Quoi qu’il en soit, courez et procurez-vous le Ali Soilihi ou l’indépendance dans la citerne d’Elaniou, et lisez-le comme une bonne fiction, pour passer le temps, mais en aucun cas pour apprendre quoi que ce soit qui tienne la route sur la période Ali Soilih. Quant au débat sur cette période, il est ouvert depuis belle lurette, et la première page du bilan du régime, a déjà été écrite de façon objective, à partir de sources, on ne peut plus fiable, nourrie de travaux de recherches, d’investigations et d’enquêtes par, entre autres, Youssouf Saïd Soilih et El Mamoun Mohamed Nassur dans Ali Soilihi, l’élan brisé ?(L’Harmattan), Hervé Chanoux et Ali Haribou dans Les Comores(Collection Que sais-je/ PUF), Pierre Vérin dans Les Comores(Karthala), Ahmed Wadaane Mahamoud dans Autopsie des Comores. Coups d’Etat, mercenaires, assassinats(Cercles Repaires), Michel Lafon dans Paroles et discours d’Ali Soilih, président des Comores, 1975-1978(Institut des Langues et Civilisations Orientales).

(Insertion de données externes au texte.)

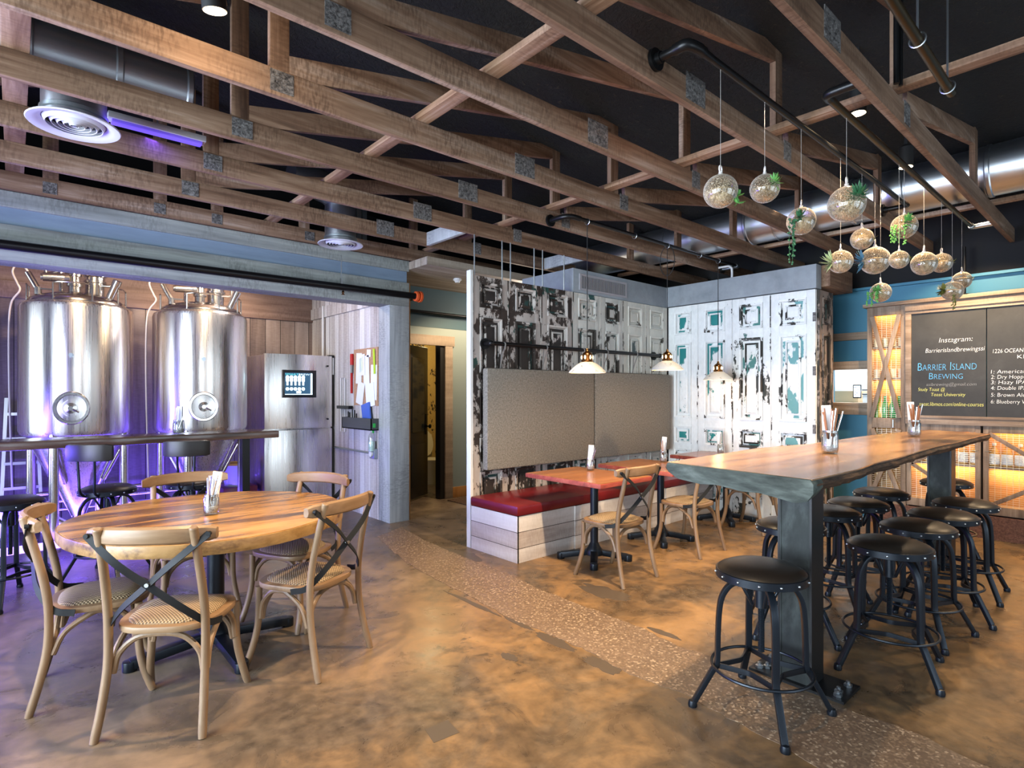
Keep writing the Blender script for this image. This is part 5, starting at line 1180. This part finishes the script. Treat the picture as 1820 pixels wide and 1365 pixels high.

Cette liste est loin d’être exhaustive…
Et pour terminer, une citation d’Elaniou : « Personne ne peut calculer, ni prévoir les effets d’un mot nocif entendu et accepté par une oreille innocente. Comment savoir combien d’oreilles le recevront, soit directement, soit en héritage, combien de générations il va ravager, à combien de malentendus et de quiproquos il va mener ? Et surtout quels mensonges, il véhicule pour endormir et tromper ? Beaucoup écrivent pour l’autre camp, et c’est pour cela qu’il est souhaitable que nous mettions nous-mêmes la main à la pâte ». [Page 21] Ali Soilihi ou l’indépendance dans la citerneaux éditions « KomEdit ».
Saïd Hassane Jaffar, journaliste (Radio Comores, AFP, RFI), août 2003.